The global payment process itself can be a trial. Will the agency undertake the salary and tax payments themselves, and be able to accommodate the various currencies? In an ideal world, there should be a single payment method across all the countries, with funds deposited into a single bank account and treasury management conducted centrally for all the territories – a far better solution than several foreign bank accounts paying each employee individually.

Connected to this is the way in which the organisation is billed for this service. From a global P&L perspective, invoices from various territories in their own currencies can be a particular problem, as again multiple bank accounts and payment schemes may have to be established. Instead, being sent a single invoice to the ‘lead’ territory, which can be paid in a single currency, can remove an otherwise dramatic administrative burden.


There is no doubt that outsourcing all of your international payroll will see the greatest return on investment. But outsourcing your international payroll all at once might not be for you, so look to a provider that is flexible in its approach. Often companies will have a new country requirement and will test the water with an outsourcer, and then look to outsource other countries once trust and success are proven.

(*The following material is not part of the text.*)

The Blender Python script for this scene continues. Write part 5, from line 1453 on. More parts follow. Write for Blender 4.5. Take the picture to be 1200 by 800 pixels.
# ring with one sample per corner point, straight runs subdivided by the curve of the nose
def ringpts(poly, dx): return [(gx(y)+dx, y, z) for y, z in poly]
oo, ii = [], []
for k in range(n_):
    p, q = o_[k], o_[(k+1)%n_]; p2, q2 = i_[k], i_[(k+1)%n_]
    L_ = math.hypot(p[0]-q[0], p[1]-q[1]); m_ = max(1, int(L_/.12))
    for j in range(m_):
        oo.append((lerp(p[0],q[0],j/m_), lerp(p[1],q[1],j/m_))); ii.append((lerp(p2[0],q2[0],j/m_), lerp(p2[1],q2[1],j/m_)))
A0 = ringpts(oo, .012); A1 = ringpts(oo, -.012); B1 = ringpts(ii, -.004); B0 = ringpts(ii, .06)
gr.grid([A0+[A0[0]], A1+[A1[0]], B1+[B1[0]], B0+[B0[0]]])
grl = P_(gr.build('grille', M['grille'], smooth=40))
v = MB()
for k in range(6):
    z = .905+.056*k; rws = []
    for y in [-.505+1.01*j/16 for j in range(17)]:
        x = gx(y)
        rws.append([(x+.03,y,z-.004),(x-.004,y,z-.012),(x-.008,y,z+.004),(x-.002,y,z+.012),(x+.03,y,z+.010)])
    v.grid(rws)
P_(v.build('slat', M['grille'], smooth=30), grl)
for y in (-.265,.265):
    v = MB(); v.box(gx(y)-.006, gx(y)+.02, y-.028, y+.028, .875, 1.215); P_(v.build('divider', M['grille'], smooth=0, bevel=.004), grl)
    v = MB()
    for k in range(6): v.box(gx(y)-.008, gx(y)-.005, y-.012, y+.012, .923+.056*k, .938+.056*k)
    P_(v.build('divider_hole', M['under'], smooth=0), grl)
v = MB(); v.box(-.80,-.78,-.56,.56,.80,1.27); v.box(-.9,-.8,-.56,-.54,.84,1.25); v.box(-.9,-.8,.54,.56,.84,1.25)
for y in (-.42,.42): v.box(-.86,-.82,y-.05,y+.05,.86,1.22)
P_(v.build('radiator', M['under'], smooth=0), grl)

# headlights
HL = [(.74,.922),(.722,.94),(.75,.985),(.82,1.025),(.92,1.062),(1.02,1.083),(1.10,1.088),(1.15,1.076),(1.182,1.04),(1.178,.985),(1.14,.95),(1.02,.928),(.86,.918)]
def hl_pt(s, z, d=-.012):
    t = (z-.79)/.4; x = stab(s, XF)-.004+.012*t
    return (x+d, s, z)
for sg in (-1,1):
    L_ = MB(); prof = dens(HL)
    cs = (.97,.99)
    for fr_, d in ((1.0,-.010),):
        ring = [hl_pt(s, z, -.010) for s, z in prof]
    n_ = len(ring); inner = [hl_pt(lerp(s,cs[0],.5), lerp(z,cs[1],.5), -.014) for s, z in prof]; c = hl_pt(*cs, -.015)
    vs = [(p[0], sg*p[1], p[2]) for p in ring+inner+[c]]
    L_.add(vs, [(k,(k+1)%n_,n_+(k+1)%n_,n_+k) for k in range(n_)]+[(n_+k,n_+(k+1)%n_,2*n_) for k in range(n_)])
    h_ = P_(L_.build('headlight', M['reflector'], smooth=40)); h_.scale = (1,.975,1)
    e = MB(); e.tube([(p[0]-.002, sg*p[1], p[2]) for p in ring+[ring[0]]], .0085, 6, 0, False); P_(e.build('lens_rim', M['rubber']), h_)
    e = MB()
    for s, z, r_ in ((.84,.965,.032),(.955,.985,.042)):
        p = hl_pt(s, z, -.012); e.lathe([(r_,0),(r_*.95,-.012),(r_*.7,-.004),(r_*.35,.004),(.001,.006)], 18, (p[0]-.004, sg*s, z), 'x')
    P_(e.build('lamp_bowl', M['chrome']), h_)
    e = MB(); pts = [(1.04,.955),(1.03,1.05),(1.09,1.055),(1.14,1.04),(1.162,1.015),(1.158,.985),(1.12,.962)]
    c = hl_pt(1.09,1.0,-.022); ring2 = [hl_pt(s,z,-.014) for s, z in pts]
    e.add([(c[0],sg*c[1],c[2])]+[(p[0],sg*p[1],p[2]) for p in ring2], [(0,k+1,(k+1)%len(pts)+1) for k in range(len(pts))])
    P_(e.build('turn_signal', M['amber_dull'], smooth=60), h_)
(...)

You should also establish how many of your people are working in a given country as there will come a point when it may be prudent and cost effective to have their own in house payroll and HR team.

One thing you should consider however is a review of your foreign exchange requirements, as there is often a tendency to just let finance sort out payments. This usually ends up being processed by the company’s bank, with hefty costs and commissions. With better more cost effective providers now in the market, undercutting the banks, you can save massively on foreign exchange costs.